======== Given material ========
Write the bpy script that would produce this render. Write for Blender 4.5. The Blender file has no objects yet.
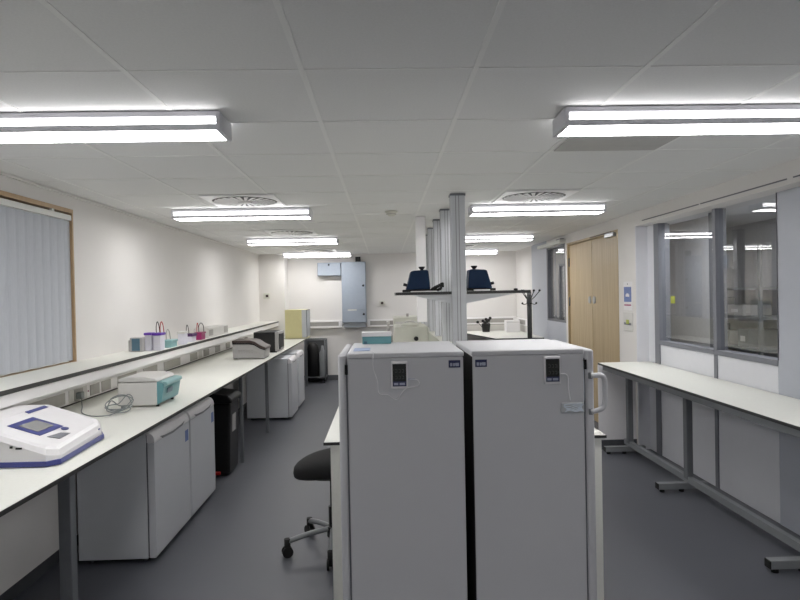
import bpy, bmesh, math, random
from mathutils import Vector, Matrix
random.seed(7)
sc = bpy.context.scene
col = sc.collection
PI = math.pi

# ------------------------------------------------------------------ materials
def s2l(c):
    return tuple(((v/255)/12.92 if v/255 <= .04045 else ((v/255+.055)/1.055)**2.4) for v in c)
MATS = {}
def mat(name, rgb, rough=.5, metal=0., noise=0., scale=20., bump=0., spec=.5, emit=None, stretch=None):
    if name in MATS: return MATS[name]
    m = bpy.data.materials.new(name); m.use_nodes = True
    nt = m.node_tree; b = nt.nodes['Principled BSDF']
    c = s2l(rgb)
    b.inputs['Base Color'].default_value = (*c, 1)
    b.inputs['Roughness'].default_value = rough
    b.inputs['Metallic'].default_value = metal
    b.inputs['Specular IOR Level'].default_value = spec
    if emit:
        b.inputs['Emission Color'].default_value = (*emit[0], 1)
        b.inputs['Emission Strength'].default_value = emit[1]
    tc = nt.nodes.new('ShaderNodeTexCoord')
    mp = nt.nodes.new('ShaderNodeMapping')
    if stretch: mp.inputs['Scale'].default_value = stretch
    nt.links.new(tc.outputs['Object'], mp.inputs['Vector'])
    n = nt.nodes.new('ShaderNodeTexNoise'); n.inputs['Scale'].default_value = scale
    n.inputs['Detail'].default_value = 4
    nt.links.new(mp.outputs['Vector'], n.inputs['Vector'])
    if noise:
        r = nt.nodes.new('ShaderNodeMapRange')
        r.inputs['From Min'].default_value = .3; r.inputs['From Max'].default_value = .7
        r.inputs['To Min'].default_value = 1-noise; r.inputs['To Max'].default_value = 1+noise
        nt.links.new(n.outputs['Fac'], r.inputs['Value'])
        v = nt.nodes.new('ShaderNodeVectorMath'); v.operation = 'SCALE'
        v.inputs[0].default_value = c
        nt.links.new(r.outputs['Result'], v.inputs['Scale'])
        nt.links.new(v.outputs['Vector'], b.inputs['Base Color'])
    if bump:
        bp = nt.nodes.new('ShaderNodeBump'); bp.inputs['Strength'].default_value = bump
        bp.inputs['Distance'].default_value = .002
        nt.links.new(n.outputs['Fac'], bp.inputs['Height'])
        nt.links.new(bp.outputs['Normal'], b.inputs['Normal'])
    MATS[name] = m
    return m
def emis(name, rgb, strength):
    m = bpy.data.materials.new(name); m.use_nodes = True
    nt = m.node_tree; nt.nodes.clear()
    e = nt.nodes.new('ShaderNodeEmission'); e.inputs['Color'].default_value = (*rgb, 1)
    e.inputs['Strength'].default_value = strength
    o = nt.nodes.new('ShaderNodeOutputMaterial'); nt.links.new(e.outputs[0], o.inputs[0])
    return m
def glassmat(name, tint=(.9,.93,.93), refl=1.0, ior=1.5, haze=None, fixed=None):
    m = bpy.data.materials.new(name); m.use_nodes = True
    nt = m.node_tree; nt.nodes.clear()
    t = nt.nodes.new('ShaderNodeBsdfTransparent'); t.inputs['Color'].default_value = (*tint, 1)
    g = nt.nodes.new('ShaderNodeBsdfGlossy'); g.inputs['Roughness'].default_value = .01
    g.inputs['Color'].default_value = (refl, refl, refl, 1)
    f = nt.nodes.new('ShaderNodeFresnel'); f.inputs['IOR'].default_value = ior
    mx = nt.nodes.new('ShaderNodeMixShader'); o = nt.nodes.new('ShaderNodeOutputMaterial')
    (nt.links.new(f.outputs[0], mx.inputs[0]) if fixed is None else setattr(mx.inputs[0], 'default_value', fixed)); nt.links.new(t.outputs[0], mx.inputs[1]); nt.links.new(g.outputs[0], mx.inputs[2])
    last = mx
    if haze:
        d = nt.nodes.new('ShaderNodeBsdfDiffuse'); d.inputs['Color'].default_value = (.8,.82,.85,1)
        m2 = nt.nodes.new('ShaderNodeMixShader'); m2.inputs[0].default_value = haze
        nt.links.new(mx.outputs[0], m2.inputs[1]); nt.links.new(d.outputs[0], m2.inputs[2]); last = m2
    nt.links.new(last.outputs[0], o.inputs[0])
    return m
def floormat():
    m = mat('floor_vinyl', (80,82,89), .38, noise=.05, scale=1.3, spec=.4)
    nt = m.node_tree; b = nt.nodes['Principled BSDF']
    n = nt.nodes.new('ShaderNodeTexNoise'); n.inputs['Scale'].default_value = 1.8
    r = nt.nodes.new('ShaderNodeMapRange'); r.inputs['To Min'].default_value = .36; r.inputs['To Max'].default_value = .56
    nt.links.new(n.outputs['Fac'], r.inputs['Value']); nt.links.new(r.outputs['Result'], b.inputs['Roughness'])
    return m
def woodmat():
    m = mat('door_wood', (180,158,122), .45)
    nt = m.node_tree; b = nt.nodes['Principled BSDF']
    tc = nt.nodes.new('ShaderNodeTexCoord'); mp = nt.nodes.new('ShaderNodeMapping')
    mp.inputs['Scale'].default_value = (14, 14, .7)
    n = nt.nodes.new('ShaderNodeTexNoise'); n.inputs['Scale'].default_value = 2.2; n.inputs['Detail'].default_value = 6
    cr = nt.nodes.new('ShaderNodeValToRGB')
    cr.color_ramp.elements[0].position = .3; cr.color_ramp.elements[0].color = (*s2l((170,148,112)), 1)
    cr.color_ramp.elements[1].position = .7; cr.color_ramp.elements[1].color = (*s2l((188,167,130)), 1)
    nt.links.new(tc.outputs['Object'], mp.inputs['Vector']); nt.links.new(mp.outputs['Vector'], n.inputs['Vector'])
    nt.links.new(n.outputs['Fac'], cr.inputs['Fac']); nt.links.new(cr.outputs['Color'], b.inputs['Base Color'])
    return m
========
▶ **Goal**
Repeat the lines above, starting at the first and stopping after the line that holds "PI = math.pi", with the pictures left out.

▶ **Answer to this exercise**
Write the bpy script that would produce this render. Write for Blender 4.5. The Blender file has no objects yet.
import bpy, bmesh, math, random
from mathutils import Vector, Matrix
random.seed(7)
sc = bpy.context.scene
col = sc.collection
PI = math.pi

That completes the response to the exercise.